# Start of Data lines
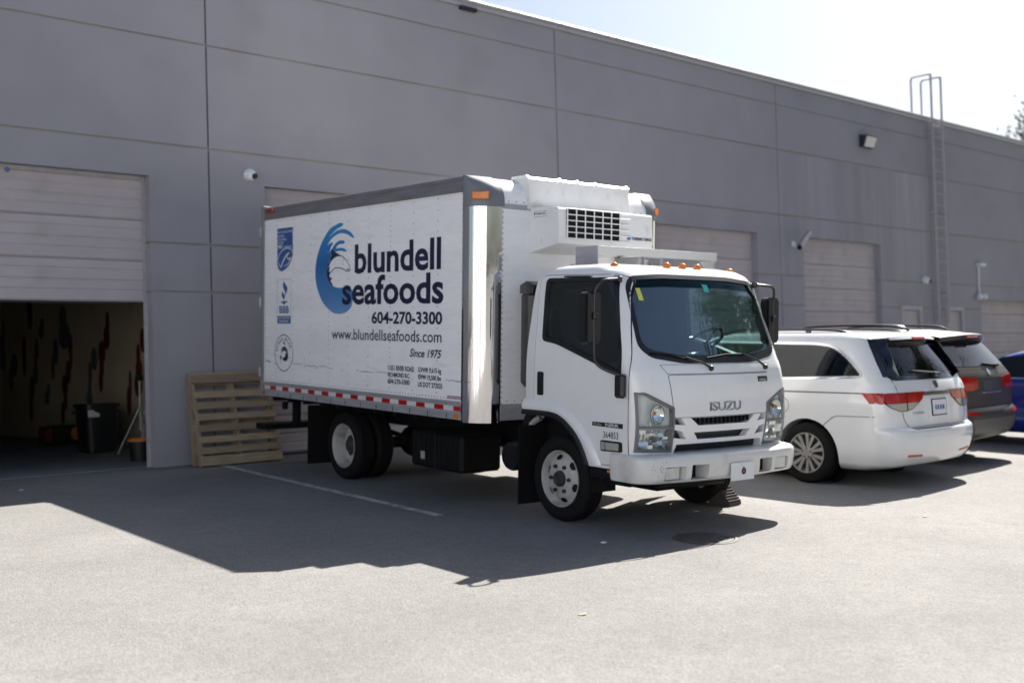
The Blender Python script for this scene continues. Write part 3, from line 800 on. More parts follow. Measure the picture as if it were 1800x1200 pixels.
# End of Data lines
# Start of Data lines
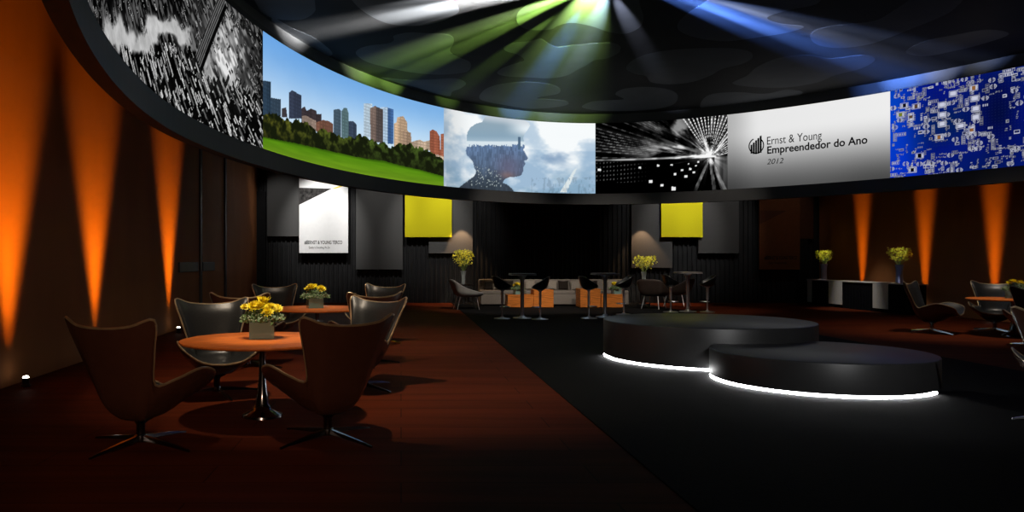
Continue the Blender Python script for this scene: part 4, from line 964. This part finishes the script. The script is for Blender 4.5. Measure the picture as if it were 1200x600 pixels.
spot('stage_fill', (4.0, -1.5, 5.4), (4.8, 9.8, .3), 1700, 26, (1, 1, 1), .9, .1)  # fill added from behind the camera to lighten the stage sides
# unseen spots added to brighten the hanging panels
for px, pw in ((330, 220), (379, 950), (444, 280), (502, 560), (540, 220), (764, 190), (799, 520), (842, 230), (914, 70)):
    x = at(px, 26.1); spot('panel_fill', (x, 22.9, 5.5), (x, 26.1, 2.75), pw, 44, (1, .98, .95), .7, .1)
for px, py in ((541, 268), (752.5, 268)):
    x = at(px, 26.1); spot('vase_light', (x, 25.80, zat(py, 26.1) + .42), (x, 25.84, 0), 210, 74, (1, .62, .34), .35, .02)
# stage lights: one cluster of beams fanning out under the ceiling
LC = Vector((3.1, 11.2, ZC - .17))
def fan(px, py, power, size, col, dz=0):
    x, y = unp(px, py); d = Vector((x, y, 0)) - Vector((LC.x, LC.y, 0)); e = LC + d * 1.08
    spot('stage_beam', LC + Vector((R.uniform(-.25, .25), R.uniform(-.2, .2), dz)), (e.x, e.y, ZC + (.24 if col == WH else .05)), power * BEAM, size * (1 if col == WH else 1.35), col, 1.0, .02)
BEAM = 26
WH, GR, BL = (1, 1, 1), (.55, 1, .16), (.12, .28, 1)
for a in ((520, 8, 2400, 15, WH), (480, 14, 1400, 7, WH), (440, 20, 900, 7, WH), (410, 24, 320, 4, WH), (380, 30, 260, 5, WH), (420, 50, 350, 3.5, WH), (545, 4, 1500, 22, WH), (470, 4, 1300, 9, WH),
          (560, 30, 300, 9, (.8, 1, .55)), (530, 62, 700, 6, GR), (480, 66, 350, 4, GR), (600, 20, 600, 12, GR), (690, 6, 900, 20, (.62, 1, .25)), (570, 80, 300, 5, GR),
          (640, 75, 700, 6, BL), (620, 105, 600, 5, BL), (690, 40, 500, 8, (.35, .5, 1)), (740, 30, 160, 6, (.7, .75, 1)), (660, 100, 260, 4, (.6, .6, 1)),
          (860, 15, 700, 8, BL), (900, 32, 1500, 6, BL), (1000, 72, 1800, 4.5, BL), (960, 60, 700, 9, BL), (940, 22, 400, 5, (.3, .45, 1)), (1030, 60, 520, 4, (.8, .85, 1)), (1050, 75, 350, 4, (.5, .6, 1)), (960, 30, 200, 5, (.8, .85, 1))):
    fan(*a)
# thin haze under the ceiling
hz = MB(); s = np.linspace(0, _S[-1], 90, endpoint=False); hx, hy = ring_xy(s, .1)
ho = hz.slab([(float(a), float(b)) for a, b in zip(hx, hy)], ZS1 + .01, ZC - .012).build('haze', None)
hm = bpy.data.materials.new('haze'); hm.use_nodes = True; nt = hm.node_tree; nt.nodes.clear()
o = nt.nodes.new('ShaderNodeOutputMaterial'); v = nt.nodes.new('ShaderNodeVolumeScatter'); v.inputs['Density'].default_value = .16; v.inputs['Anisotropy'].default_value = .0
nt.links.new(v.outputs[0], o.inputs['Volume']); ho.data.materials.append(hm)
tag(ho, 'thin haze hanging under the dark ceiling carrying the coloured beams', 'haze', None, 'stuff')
# End of Data lines
## What needs to be done
Count the lines that include the word "Blender" and state the result as a bare number.

## Written answer
2